Preloaded Software On Imported Navigation Devices Liable To Customs Duty: CESTAT
Case Title: M/s. Lakshmi Access Communications Systems Pvt. Ltd. v. Commissioner of Customs
Case Number: Customs Appeal No.2006 of 2012
The Bangalore Bench of Customs, Excise, and Service Tax Appellate Tribunal (CESTAT) has held that value of preloaded software to be included in assessable value of imported navigation devices and is liable to customs duty.

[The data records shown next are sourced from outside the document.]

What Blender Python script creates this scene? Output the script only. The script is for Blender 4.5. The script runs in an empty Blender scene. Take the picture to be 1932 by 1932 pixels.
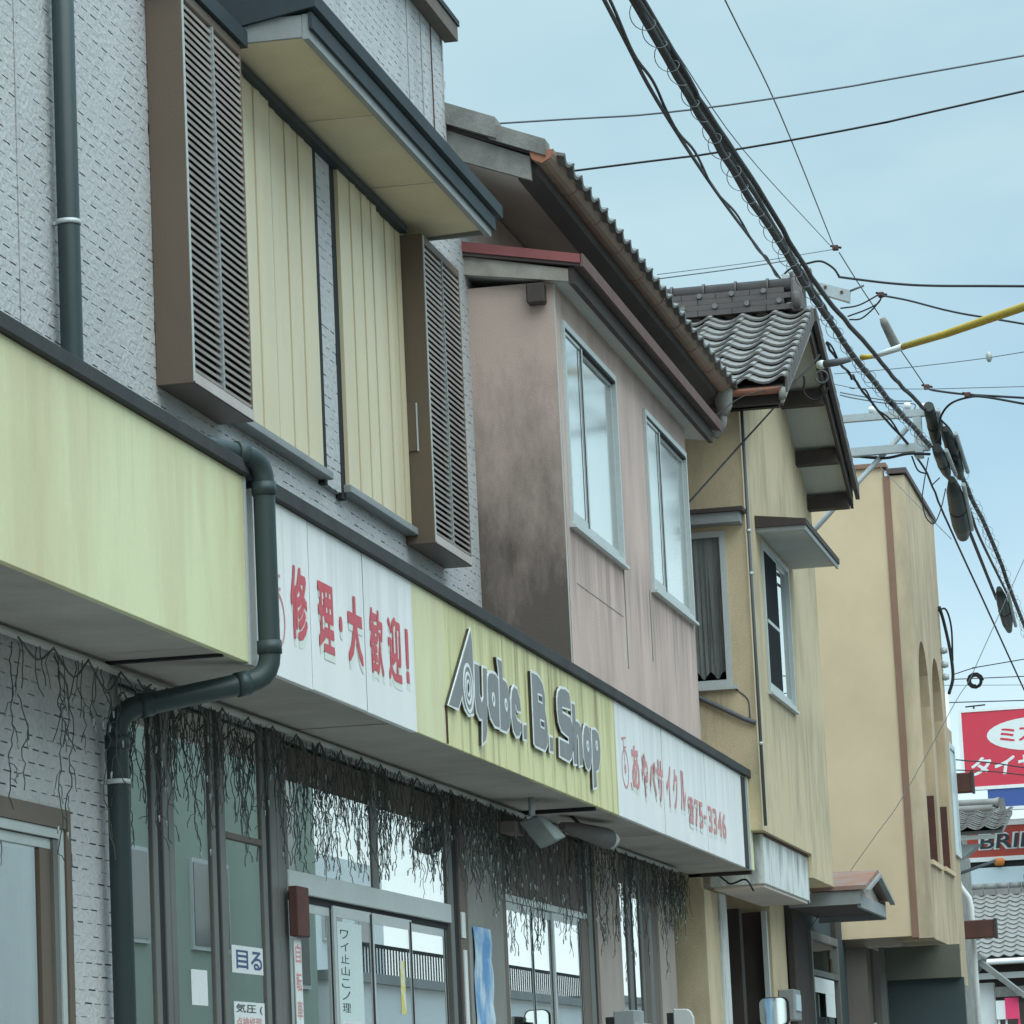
import bpy, bmesh, math, random
from mathutils import Vector, Matrix
random.seed(7)
scene = bpy.context.scene
COL = scene.collection
R = math.radians

# ------------------------------------------------------------------ camera
cam = bpy.data.cameras.new('camera')
camo = bpy.data.objects.new('camera', cam)
COL.objects.link(camo)
cam.sensor_width = 36.0
cam.lens = 36.0 * 6900.0 / 1932.0          # long lens, about 16 degrees
cam.clip_start, cam.clip_end = 0.1, 2000.0
bx = Vector((0.97874116, 0.19980077, -0.04631843))     # image right
by = Vector((0.07745795, -0.15097305, 0.98549856))     # image up
bz = Vector((-0.18991053, 0.96813573, 0.16323969))     # view direction
m = Matrix.Identity(4)
for r in range(3):
    m[r][0], m[r][1], m[r][2] = bx[r], by[r], -bz[r]
m.translation = (0, 0, 1.35)
camo.matrix_world = m
scene.camera = camo

# ------------------------------------------------------------------ sky, sun, exposure
SUN_EL, SUN_AZ = R(60), R(140)             # azimuth clockwise from +Y, so behind and to the right
world = bpy.data.worlds.new('World')
scene.world = world
world.use_nodes = True
wn, wl = world.node_tree.nodes, world.node_tree.links
wn.clear()
out = wn.new('ShaderNodeOutputWorld')
bg = wn.new('ShaderNodeBackground')
sky = wn.new('ShaderNodeTexSky')
sky.sky_type = 'NISHITA'
sky.sun_disc = False
sky.sun_elevation = SUN_EL
sky.sun_rotation = SUN_AZ
sky.air_density, sky.dust_density, sky.ozone_density = 1.2, 2.0, 1.5
tc = wn.new('ShaderNodeTexCoord')
mp = wn.new('ShaderNodeMapping')
mp.inputs['Scale'].default_value = (1.0, 1.0, 2.2)
mp.inputs['Location'].default_value = (3.1, 0.4, 1.7)
nz = wn.new('ShaderNodeTexNoise')
nz.inputs['Scale'].default_value = 2.6
nz.inputs['Detail'].default_value = 5.0
nz.inputs['Roughness'].default_value = 0.5
nz.inputs['Distortion'].default_value = 0.4
cr = wn.new('ShaderNodeValToRGB')
cr.color_ramp.elements[0].position, cr.color_ramp.elements[0].color = 0.40, (1.95, 3.1, 3.85, 1)
cr.color_ramp.elements[1].position, cr.color_ramp.elements[1].color = 0.62, (3.0, 4.15, 4.4, 1)
mix = wn.new('ShaderNodeMixRGB')
mix.inputs['Fac'].default_value = 0.90     # an overcast veil over the clear sky
# luminance of a thin overcast: hazy bright rim at the horizon, brightest overhead
sep = wn.new('ShaderNodeSeparateXYZ')
lum = wn.new('ShaderNodeFloatCurve')
cv = lum.mapping.curves[0]
cv.points[0].location = (0.0, 0.66)
cv.points[1].location = (1.0, 1.0)
for px_, py_ in ((0.06, 0.55), (0.15, 0.43), (0.30, 0.37), (0.6, 0.70)):
    cv.points.new(px_, py_)
lum.mapping.update()
gain = wn.new('ShaderNodeMixRGB')
gain.blend_type = 'MULTIPLY'
gain.inputs['Fac'].default_value = 1.0
lm2 = wn.new('ShaderNodeMath')
lm2.operation = 'MULTIPLY'
lm2.inputs[1].default_value = 2.5
bg.inputs['Strength'].default_value = 0.1
wl.new(tc.outputs['Generated'], mp.inputs['Vector'])
wl.new(mp.outputs['Vector'], nz.inputs['Vector'])
wl.new(nz.outputs['Fac'], cr.inputs['Fac'])
wl.new(sky.outputs['Color'], mix.inputs['Color1'])
wl.new(cr.outputs['Color'], mix.inputs['Color2'])
wl.new(tc.outputs['Generated'], sep.inputs['Vector'])
wl.new(sep.outputs['Z'], lum.inputs['Value'])
wl.new(lum.outputs['Value'], lm2.inputs[0])
hz = wn.new('ShaderNodeMapRange')
hz.inputs['From Min'].default_value, hz.inputs['From Max'].default_value = 0.0, 0.17
hz.inputs['To Min'].default_value, hz.inputs['To Max'].default_value = 0.95, 0.0
hmix = wn.new('ShaderNodeMixRGB')
hmix.inputs['Color2'].default_value = (3.6, 4.25, 4.35, 1)      # whiter haze low down
wl.new(sep.outputs['Z'], hz.inputs['Value'])
wl.new(hz.outputs['Result'], hmix.inputs['Fac'])
wl.new(mix.outputs['Color'], hmix.inputs['Color1'])
wl.new(hmix.outputs['Color'], gain.inputs['Color1'])
wl.new(lm2.outputs['Value'], gain.inputs['Color2'])
wl.new(gain.outputs['Color'], bg.inputs['Color'])
wl.new(bg.outputs['Background'], out.inputs['Surface'])

sun = bpy.data.lights.new('sun', 'SUN')
sun.energy = 1.5
sun.angle = R(80)
sun.color = (0.94, 1.0, 0.97)
suno = bpy.data.objects.new('sun', sun)
COL.objects.link(suno)
sd = Vector((math.cos(SUN_EL) * math.sin(SUN_AZ), math.cos(SUN_EL) * math.cos(SUN_AZ), math.sin(SUN_EL)))
suno.rotation_euler = sd.to_track_quat('Z', 'Y').to_euler()
suno.location = (10, -10, 30)

scene.view_settings.view_transform = 'Standard'
scene.view_settings.look = 'None'
scene.view_settings.exposure = 1.05
scene.view_settings.gamma = 1.0
scene.cycles.max_bounces = 8
scene.cycles.transparent_max_bounces = 12
scene.cycles.caustics_reflective = False
scene.cycles.caustics_refractive = False

# ------------------------------------------------------------------ materials
def lin(c):
    return tuple(((v / 255) / 12.92 if v / 255 <= 0.04045 else ((v / 255 + 0.055) / 1.055) ** 2.4) for v in c) + (1.0,)

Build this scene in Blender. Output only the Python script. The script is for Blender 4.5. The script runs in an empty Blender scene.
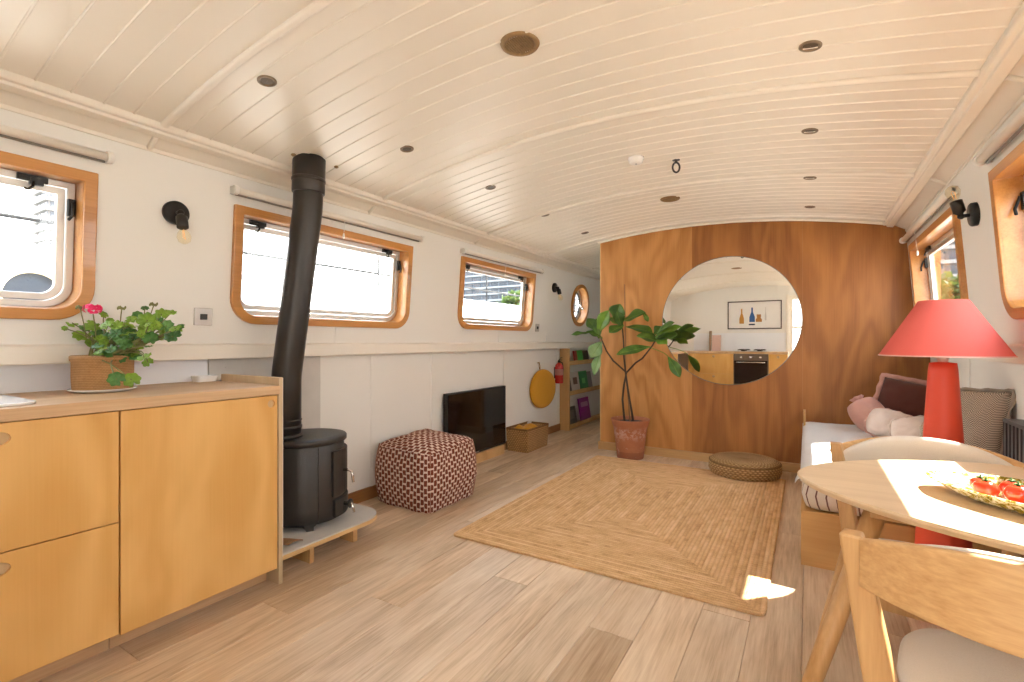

Dr. D.M. Misra (Judicial Member) and Pullela Nageswara Rao (Technical Member) were addressing the issue of whether the value of software preloaded/ etched into the imported navigation systems, be included in the assessable value of the said navigation systems and confiscation of goods and imposition of penalties sustainable.
OTHER DEVELOPMENTS
GST Council Announces Revised Slabs Of 5%, 18% And 40% , Cuts Rates On Small Cars, ACs
The 56th meeting of the GST Council was held on 3rd September, 2025. The GST Council inter-alia made the recommendations relating to changes in GST tax rates.
The changes in GST rates on services will be implemented with effect from 22nd September 2025. The changes in GST rates of all goods except pan masala, gutkha, cigarettes, chewing tobacco products like zarda, unmanufactured tobacco and bidi, will be implemented with effect from 22nd September 2025.